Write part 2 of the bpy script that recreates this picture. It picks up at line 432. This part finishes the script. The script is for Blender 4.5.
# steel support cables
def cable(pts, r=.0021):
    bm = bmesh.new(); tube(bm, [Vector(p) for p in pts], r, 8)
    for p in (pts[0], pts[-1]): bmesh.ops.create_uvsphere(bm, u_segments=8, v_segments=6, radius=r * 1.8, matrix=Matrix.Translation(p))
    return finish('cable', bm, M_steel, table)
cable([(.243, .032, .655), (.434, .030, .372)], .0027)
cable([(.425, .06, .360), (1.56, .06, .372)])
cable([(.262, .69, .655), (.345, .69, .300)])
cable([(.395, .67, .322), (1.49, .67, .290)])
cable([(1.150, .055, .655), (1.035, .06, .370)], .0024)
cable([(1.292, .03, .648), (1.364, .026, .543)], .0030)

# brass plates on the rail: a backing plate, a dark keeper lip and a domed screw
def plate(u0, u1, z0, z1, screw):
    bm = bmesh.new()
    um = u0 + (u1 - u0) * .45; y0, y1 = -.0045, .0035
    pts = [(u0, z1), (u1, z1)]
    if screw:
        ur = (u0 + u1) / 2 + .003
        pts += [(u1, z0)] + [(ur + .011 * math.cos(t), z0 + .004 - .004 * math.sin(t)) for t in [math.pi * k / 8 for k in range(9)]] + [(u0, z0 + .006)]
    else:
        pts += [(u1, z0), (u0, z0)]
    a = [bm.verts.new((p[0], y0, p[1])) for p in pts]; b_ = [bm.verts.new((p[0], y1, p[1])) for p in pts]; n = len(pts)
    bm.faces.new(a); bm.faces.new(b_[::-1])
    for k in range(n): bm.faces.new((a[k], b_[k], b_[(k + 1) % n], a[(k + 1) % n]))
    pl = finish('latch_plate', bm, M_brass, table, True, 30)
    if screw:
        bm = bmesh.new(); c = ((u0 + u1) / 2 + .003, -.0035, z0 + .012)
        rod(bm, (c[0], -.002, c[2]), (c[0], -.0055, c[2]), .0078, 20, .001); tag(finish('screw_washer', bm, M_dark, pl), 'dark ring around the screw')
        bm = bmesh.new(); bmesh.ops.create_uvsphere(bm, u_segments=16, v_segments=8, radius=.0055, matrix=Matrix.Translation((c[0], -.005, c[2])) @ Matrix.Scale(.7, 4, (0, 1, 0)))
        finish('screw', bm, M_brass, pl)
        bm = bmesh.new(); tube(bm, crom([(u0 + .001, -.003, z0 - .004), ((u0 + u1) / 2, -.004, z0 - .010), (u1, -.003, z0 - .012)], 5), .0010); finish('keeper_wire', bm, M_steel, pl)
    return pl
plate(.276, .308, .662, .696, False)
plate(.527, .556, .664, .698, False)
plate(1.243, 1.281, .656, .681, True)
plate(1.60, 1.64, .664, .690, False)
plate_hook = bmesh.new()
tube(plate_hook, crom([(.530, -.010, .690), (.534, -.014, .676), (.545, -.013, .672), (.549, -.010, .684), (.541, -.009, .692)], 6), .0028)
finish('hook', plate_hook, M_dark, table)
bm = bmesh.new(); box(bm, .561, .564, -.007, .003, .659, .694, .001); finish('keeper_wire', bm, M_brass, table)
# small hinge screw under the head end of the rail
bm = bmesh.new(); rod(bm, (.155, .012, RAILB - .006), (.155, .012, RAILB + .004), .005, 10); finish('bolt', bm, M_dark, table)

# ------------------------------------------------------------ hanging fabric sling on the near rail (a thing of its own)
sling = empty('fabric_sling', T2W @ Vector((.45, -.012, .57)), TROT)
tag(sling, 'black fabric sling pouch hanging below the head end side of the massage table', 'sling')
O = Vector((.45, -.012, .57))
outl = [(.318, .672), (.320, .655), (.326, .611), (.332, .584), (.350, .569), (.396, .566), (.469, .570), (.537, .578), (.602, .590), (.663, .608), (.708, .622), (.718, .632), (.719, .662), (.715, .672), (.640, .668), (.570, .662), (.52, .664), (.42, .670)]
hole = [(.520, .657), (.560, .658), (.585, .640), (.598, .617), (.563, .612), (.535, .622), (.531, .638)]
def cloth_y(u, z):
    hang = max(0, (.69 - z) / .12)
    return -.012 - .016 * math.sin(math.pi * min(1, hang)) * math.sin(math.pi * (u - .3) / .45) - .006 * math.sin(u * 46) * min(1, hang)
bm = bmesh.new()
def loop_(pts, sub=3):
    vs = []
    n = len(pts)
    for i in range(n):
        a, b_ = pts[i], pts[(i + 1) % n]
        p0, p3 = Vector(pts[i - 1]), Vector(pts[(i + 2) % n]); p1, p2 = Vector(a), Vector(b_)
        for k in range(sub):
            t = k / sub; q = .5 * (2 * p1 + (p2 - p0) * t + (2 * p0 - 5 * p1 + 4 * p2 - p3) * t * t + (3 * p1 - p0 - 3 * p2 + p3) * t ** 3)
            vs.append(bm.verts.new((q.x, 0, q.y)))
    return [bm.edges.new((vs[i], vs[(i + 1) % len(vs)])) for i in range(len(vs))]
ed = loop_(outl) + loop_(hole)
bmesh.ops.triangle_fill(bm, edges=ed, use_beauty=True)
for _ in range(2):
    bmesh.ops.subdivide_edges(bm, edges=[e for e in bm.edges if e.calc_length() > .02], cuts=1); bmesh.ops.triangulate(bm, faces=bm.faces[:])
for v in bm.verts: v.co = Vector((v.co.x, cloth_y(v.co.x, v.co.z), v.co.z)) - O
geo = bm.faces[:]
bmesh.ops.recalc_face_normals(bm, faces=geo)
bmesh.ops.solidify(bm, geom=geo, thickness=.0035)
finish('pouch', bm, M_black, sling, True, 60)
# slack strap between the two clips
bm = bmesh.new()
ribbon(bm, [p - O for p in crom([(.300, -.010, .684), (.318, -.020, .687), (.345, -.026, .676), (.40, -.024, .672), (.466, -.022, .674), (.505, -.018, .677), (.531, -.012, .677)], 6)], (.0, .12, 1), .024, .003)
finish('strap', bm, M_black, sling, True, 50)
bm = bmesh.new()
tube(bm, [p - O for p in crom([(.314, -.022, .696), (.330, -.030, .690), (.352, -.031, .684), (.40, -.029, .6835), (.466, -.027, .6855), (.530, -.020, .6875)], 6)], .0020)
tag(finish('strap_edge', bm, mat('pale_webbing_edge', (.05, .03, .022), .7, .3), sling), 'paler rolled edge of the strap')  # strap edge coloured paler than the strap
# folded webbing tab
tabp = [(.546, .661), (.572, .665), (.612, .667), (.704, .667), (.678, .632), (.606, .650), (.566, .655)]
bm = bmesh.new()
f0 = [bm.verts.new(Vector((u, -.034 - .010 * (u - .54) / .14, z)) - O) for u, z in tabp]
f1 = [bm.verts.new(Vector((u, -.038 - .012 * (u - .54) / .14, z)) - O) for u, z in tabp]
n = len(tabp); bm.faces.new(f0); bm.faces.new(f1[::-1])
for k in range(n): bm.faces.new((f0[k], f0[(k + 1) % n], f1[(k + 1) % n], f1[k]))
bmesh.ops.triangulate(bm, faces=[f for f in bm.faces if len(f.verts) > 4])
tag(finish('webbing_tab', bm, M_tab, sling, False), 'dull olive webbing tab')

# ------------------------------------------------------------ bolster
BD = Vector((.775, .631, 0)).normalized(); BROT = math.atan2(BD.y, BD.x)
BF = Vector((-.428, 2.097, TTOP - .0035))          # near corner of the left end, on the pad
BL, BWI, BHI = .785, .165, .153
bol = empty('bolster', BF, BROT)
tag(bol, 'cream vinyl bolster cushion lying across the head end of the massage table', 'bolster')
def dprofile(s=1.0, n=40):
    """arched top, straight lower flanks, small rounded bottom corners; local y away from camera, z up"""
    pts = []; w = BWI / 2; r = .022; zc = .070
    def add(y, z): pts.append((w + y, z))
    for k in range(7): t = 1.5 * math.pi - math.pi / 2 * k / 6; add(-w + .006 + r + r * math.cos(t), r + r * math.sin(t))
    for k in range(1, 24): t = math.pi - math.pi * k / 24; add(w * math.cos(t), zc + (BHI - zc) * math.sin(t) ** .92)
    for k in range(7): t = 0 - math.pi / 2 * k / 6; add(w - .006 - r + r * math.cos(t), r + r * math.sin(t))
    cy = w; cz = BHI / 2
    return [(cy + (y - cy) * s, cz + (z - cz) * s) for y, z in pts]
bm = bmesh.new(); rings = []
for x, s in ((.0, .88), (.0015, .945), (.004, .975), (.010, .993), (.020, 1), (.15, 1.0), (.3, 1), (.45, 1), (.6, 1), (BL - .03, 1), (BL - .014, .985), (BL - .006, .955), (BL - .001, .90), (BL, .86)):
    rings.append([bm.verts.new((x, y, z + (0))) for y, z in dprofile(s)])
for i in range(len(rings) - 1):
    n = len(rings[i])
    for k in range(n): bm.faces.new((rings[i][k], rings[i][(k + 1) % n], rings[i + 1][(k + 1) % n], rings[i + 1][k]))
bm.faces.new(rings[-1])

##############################

» **EXERCISE OBJECTIVE**
Please transcribe, exactly and with nothing added, the lines from the first line of the material above through the line that contains "cable([(1.292, .03, .648), (1.364, .026, .543)], .0030)".

» **ANSWER TO THIS TASK**
Write part 2 of the bpy script that recreates this picture. It picks up at line 432. This part finishes the script. The script is for Blender 4.5.
# steel support cables
def cable(pts, r=.0021):
    bm = bmesh.new(); tube(bm, [Vector(p) for p in pts], r, 8)
    for p in (pts[0], pts[-1]): bmesh.ops.create_uvsphere(bm, u_segments=8, v_segments=6, radius=r * 1.8, matrix=Matrix.Translation(p))
    return finish('cable', bm, M_steel, table)
cable([(.243, .032, .655), (.434, .030, .372)], .0027)
cable([(.425, .06, .360), (1.56, .06, .372)])
cable([(.262, .69, .655), (.345, .69, .300)])
cable([(.395, .67, .322), (1.49, .67, .290)])
cable([(1.150, .055, .655), (1.035, .06, .370)], .0024)
cable([(1.292, .03, .648), (1.364, .026, .543)], .0030)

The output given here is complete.